From the listing below, extract each line containing the string "picture".

Scene script records
• • • • • • •
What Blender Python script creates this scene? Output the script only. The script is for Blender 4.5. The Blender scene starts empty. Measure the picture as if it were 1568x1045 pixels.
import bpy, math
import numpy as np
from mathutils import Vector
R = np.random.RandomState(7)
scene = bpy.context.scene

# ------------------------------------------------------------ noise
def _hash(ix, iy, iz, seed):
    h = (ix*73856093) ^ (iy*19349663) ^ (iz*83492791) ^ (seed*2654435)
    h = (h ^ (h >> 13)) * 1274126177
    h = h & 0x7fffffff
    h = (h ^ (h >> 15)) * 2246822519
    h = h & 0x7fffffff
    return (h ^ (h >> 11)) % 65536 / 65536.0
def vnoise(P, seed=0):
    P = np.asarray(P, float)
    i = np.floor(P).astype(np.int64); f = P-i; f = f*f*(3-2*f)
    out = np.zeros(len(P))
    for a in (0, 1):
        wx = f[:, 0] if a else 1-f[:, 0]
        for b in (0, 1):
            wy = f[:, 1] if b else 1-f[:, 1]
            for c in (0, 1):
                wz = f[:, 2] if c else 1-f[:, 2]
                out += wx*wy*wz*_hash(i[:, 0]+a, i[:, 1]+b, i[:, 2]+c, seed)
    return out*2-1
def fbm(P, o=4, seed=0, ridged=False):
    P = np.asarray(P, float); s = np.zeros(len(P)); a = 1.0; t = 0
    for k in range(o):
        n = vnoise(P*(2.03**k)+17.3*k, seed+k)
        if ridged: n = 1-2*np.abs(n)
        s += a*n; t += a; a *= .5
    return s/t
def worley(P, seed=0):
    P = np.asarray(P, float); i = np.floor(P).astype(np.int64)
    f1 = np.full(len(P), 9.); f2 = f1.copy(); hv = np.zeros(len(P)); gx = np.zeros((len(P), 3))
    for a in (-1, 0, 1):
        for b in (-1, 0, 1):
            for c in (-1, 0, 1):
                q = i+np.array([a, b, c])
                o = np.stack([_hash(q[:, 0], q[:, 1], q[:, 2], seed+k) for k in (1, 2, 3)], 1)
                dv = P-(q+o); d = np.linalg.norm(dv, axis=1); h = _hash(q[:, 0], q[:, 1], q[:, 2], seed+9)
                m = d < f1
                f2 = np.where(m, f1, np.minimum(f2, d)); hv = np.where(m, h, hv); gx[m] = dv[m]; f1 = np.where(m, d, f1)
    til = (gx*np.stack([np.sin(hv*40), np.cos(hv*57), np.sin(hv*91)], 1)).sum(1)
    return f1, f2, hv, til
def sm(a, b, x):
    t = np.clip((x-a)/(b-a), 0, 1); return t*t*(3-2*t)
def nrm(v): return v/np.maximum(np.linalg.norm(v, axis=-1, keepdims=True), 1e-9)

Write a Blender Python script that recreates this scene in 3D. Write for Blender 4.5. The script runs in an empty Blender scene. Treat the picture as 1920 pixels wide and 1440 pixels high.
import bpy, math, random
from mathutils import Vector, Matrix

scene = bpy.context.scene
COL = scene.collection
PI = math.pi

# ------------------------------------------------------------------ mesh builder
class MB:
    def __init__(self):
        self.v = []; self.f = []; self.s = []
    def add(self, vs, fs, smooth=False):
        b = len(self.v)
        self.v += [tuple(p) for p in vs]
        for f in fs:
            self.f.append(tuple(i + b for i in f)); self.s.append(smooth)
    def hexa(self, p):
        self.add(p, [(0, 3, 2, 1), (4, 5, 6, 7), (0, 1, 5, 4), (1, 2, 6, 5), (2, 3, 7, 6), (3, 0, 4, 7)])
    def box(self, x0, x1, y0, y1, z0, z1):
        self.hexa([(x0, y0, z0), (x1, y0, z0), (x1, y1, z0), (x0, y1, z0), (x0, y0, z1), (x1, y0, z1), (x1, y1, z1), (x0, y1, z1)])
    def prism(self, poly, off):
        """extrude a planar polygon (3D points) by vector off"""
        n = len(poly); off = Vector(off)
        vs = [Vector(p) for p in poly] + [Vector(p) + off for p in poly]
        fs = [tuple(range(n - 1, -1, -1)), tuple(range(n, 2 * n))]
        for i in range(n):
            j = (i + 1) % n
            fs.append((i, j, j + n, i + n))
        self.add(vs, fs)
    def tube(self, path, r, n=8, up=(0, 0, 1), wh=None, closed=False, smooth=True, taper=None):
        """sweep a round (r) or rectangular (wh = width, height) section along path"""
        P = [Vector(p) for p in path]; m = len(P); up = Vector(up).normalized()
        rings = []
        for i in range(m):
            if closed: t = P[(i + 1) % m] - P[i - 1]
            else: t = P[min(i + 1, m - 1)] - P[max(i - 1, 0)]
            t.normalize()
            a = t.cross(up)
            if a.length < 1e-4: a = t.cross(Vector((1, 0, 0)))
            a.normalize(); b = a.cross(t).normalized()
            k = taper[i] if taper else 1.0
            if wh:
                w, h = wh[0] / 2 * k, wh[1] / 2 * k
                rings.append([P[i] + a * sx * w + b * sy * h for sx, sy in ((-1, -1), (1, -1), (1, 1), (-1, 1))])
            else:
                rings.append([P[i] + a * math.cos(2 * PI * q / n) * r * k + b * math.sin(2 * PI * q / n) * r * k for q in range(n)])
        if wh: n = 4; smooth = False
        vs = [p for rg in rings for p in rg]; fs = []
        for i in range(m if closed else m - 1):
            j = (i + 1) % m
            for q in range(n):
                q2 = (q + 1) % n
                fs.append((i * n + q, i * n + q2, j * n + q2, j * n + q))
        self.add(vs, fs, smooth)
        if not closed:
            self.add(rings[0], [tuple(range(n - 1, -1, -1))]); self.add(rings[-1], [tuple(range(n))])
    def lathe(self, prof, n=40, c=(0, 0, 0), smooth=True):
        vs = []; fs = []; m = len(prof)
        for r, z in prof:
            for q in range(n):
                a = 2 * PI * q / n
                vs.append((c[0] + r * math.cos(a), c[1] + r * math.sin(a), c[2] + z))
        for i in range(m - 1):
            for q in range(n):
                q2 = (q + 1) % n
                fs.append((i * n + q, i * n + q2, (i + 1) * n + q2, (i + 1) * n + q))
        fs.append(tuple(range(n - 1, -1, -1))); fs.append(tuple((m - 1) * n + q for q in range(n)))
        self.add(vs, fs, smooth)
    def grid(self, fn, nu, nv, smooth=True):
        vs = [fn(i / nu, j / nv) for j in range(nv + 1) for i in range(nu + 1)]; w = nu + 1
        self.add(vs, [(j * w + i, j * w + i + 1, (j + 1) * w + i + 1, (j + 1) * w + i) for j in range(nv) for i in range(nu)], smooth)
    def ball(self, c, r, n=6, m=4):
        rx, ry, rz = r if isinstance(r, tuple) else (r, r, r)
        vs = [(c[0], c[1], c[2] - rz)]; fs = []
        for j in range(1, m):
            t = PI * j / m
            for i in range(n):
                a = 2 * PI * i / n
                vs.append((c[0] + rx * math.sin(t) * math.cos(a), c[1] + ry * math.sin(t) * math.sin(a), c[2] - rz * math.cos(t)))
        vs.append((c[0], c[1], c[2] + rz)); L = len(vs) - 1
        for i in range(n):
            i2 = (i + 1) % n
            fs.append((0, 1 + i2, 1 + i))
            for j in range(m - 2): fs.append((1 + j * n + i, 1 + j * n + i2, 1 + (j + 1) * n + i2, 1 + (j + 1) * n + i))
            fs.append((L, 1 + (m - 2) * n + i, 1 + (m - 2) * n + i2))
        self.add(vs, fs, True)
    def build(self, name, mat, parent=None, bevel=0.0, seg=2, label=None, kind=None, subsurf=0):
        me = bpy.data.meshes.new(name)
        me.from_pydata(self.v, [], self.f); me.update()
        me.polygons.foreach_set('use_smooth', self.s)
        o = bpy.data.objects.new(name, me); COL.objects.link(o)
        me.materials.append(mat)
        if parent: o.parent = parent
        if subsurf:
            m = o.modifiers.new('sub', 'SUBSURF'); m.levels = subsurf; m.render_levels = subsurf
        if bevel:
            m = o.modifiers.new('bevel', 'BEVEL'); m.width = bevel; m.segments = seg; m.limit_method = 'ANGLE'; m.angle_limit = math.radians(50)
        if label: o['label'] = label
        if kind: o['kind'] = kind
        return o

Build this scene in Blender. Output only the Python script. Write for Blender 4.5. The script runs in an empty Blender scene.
• • • • • • •
> Exercise output
What Blender Python script creates this scene? Output the script only. The script is for Blender 4.5. The Blender scene starts empty. Measure the picture as if it were 1568x1045 pixels.
Write a Blender Python script that recreates this scene in 3D. Write for Blender 4.5. The script runs in an empty Blender scene. Treat the picture as 1920 pixels wide and 1440 pixels high.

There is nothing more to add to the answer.